*Directive*:
The entries below should be transcribed in their entirety, exactly as written.

*Rows*:
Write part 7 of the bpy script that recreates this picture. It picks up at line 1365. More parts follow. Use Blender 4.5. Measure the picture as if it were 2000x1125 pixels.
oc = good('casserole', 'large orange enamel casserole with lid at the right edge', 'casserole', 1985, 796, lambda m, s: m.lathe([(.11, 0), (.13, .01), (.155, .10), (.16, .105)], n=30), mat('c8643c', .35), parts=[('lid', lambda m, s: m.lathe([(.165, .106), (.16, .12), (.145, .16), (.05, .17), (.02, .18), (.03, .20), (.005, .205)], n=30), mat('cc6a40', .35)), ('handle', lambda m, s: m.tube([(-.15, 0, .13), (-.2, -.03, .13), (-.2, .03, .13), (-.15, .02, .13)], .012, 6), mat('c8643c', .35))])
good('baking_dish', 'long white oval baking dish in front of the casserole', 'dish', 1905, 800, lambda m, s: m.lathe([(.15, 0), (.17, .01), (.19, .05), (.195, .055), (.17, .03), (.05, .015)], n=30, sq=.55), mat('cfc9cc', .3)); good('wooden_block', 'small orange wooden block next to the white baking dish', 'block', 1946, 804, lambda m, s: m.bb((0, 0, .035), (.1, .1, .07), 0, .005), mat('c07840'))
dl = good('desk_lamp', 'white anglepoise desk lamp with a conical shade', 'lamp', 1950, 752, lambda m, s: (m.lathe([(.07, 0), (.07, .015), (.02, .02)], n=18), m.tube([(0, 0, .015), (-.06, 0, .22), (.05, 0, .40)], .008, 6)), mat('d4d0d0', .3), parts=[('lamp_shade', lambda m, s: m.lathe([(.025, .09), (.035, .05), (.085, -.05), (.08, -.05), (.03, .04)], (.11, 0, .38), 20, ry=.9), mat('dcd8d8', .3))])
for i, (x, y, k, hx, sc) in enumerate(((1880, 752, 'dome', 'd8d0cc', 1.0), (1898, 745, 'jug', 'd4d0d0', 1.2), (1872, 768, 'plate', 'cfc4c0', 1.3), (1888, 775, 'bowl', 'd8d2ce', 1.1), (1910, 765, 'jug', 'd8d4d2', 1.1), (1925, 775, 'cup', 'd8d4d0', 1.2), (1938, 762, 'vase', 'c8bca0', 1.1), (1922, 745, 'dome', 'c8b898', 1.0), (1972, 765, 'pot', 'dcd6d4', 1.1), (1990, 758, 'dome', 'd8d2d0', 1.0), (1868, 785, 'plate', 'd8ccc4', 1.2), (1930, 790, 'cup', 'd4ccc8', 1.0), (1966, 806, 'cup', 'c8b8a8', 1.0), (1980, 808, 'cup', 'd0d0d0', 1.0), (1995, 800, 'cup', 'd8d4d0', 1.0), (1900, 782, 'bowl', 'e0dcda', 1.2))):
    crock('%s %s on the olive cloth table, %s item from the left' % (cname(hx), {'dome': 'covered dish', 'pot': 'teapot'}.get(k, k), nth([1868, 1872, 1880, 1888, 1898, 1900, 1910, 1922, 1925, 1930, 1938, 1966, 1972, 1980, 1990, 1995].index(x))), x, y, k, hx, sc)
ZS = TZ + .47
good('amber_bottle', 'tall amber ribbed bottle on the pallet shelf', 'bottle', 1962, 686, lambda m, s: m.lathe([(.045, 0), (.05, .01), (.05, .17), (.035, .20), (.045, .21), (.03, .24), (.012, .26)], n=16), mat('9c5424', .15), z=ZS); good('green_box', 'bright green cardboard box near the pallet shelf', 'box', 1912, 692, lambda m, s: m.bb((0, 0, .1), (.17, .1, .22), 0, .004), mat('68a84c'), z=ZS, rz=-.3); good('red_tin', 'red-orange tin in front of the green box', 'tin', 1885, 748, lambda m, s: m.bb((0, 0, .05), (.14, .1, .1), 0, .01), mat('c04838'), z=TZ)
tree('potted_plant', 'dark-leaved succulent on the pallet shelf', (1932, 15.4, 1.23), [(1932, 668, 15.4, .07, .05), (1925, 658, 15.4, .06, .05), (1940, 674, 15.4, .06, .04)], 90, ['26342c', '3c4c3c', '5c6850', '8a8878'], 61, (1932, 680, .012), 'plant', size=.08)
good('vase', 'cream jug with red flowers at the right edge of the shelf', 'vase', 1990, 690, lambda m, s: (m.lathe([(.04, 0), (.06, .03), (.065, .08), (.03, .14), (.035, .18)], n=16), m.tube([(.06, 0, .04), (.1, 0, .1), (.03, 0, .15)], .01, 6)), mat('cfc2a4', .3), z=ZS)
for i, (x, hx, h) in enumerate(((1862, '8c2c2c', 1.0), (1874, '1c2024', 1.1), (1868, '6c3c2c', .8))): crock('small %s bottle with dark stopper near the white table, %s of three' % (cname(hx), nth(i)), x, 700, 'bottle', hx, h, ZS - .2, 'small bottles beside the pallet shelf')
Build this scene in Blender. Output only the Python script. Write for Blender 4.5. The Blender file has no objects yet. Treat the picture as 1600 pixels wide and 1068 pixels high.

*Problem solution*:
Write part 7 of the bpy script that recreates this picture. It picks up at line 1365. More parts follow. Use Blender 4.5. Measure the picture as if it were 2000x1125 pixels.
oc = good('casserole', 'large orange enamel casserole with lid at the right edge', 'casserole', 1985, 796, lambda m, s: m.lathe([(.11, 0), (.13, .01), (.155, .10), (.16, .105)], n=30), mat('c8643c', .35), parts=[('lid', lambda m, s: m.lathe([(.165, .106), (.16, .12), (.145, .16), (.05, .17), (.02, .18), (.03, .20), (.005, .205)], n=30), mat('cc6a40', .35)), ('handle', lambda m, s: m.tube([(-.15, 0, .13), (-.2, -.03, .13), (-.2, .03, .13), (-.15, .02, .13)], .012, 6), mat('c8643c', .35))])
good('baking_dish', 'long white oval baking dish in front of the casserole', 'dish', 1905, 800, lambda m, s: m.lathe([(.15, 0), (.17, .01), (.19, .05), (.195, .055), (.17, .03), (.05, .015)], n=30, sq=.55), mat('cfc9cc', .3)); good('wooden_block', 'small orange wooden block next to the white baking dish', 'block', 1946, 804, lambda m, s: m.bb((0, 0, .035), (.1, .1, .07), 0, .005), mat('c07840'))
dl = good('desk_lamp', 'white anglepoise desk lamp with a conical shade', 'lamp', 1950, 752, lambda m, s: (m.lathe([(.07, 0), (.07, .015), (.02, .02)], n=18), m.tube([(0, 0, .015), (-.06, 0, .22), (.05, 0, .40)], .008, 6)), mat('d4d0d0', .3), parts=[('lamp_shade', lambda m, s: m.lathe([(.025, .09), (.035, .05), (.085, -.05), (.08, -.05), (.03, .04)], (.11, 0, .38), 20, ry=.9), mat('dcd8d8', .3))])
for i, (x, y, k, hx, sc) in enumerate(((1880, 752, 'dome', 'd8d0cc', 1.0), (1898, 745, 'jug', 'd4d0d0', 1.2), (1872, 768, 'plate', 'cfc4c0', 1.3), (1888, 775, 'bowl', 'd8d2ce', 1.1), (1910, 765, 'jug', 'd8d4d2', 1.1), (1925, 775, 'cup', 'd8d4d0', 1.2), (1938, 762, 'vase', 'c8bca0', 1.1), (1922, 745, 'dome', 'c8b898', 1.0), (1972, 765, 'pot', 'dcd6d4', 1.1), (1990, 758, 'dome', 'd8d2d0', 1.0), (1868, 785, 'plate', 'd8ccc4', 1.2), (1930, 790, 'cup', 'd4ccc8', 1.0), (1966, 806, 'cup', 'c8b8a8', 1.0), (1980, 808, 'cup', 'd0d0d0', 1.0), (1995, 800, 'cup', 'd8d4d0', 1.0), (1900, 782, 'bowl', 'e0dcda', 1.2))):
    crock('%s %s on the olive cloth table, %s item from the left' % (cname(hx), {'dome': 'covered dish', 'pot': 'teapot'}.get(k, k), nth([1868, 1872, 1880, 1888, 1898, 1900, 1910, 1922, 1925, 1930, 1938, 1966, 1972, 1980, 1990, 1995].index(x))), x, y, k, hx, sc)
ZS = TZ + .47
good('amber_bottle', 'tall amber ribbed bottle on the pallet shelf', 'bottle', 1962, 686, lambda m, s: m.lathe([(.045, 0), (.05, .01), (.05, .17), (.035, .20), (.045, .21), (.03, .24), (.012, .26)], n=16), mat('9c5424', .15), z=ZS); good('green_box', 'bright green cardboard box near the pallet shelf', 'box', 1912, 692, lambda m, s: m.bb((0, 0, .1), (.17, .1, .22), 0, .004), mat('68a84c'), z=ZS, rz=-.3); good('red_tin', 'red-orange tin in front of the green box', 'tin', 1885, 748, lambda m, s: m.bb((0, 0, .05), (.14, .1, .1), 0, .01), mat('c04838'), z=TZ)
tree('potted_plant', 'dark-leaved succulent on the pallet shelf', (1932, 15.4, 1.23), [(1932, 668, 15.4, .07, .05), (1925, 658, 15.4, .06, .05), (1940, 674, 15.4, .06, .04)], 90, ['26342c', '3c4c3c', '5c6850', '8a8878'], 61, (1932, 680, .012), 'plant', size=.08)
good('vase', 'cream jug with red flowers at the right edge of the shelf', 'vase', 1990, 690, lambda m, s: (m.lathe([(.04, 0), (.06, .03), (.065, .08), (.03, .14), (.035, .18)], n=16), m.tube([(.06, 0, .04), (.1, 0, .1), (.03, 0, .15)], .01, 6)), mat('cfc2a4', .3), z=ZS)
for i, (x, hx, h) in enumerate(((1862, '8c2c2c', 1.0), (1874, '1c2024', 1.1), (1868, '6c3c2c', .8))): crock('small %s bottle with dark stopper near the white table, %s of three' % (cname(hx), nth(i)), x, 700, 'bottle', hx, h, ZS - .2, 'small bottles beside the pallet shelf')
Build this scene in Blender. Output only the Python script. Write for Blender 4.5. The Blender file has no objects yet. Treat the picture as 1600 pixels wide and 1068 pixels high.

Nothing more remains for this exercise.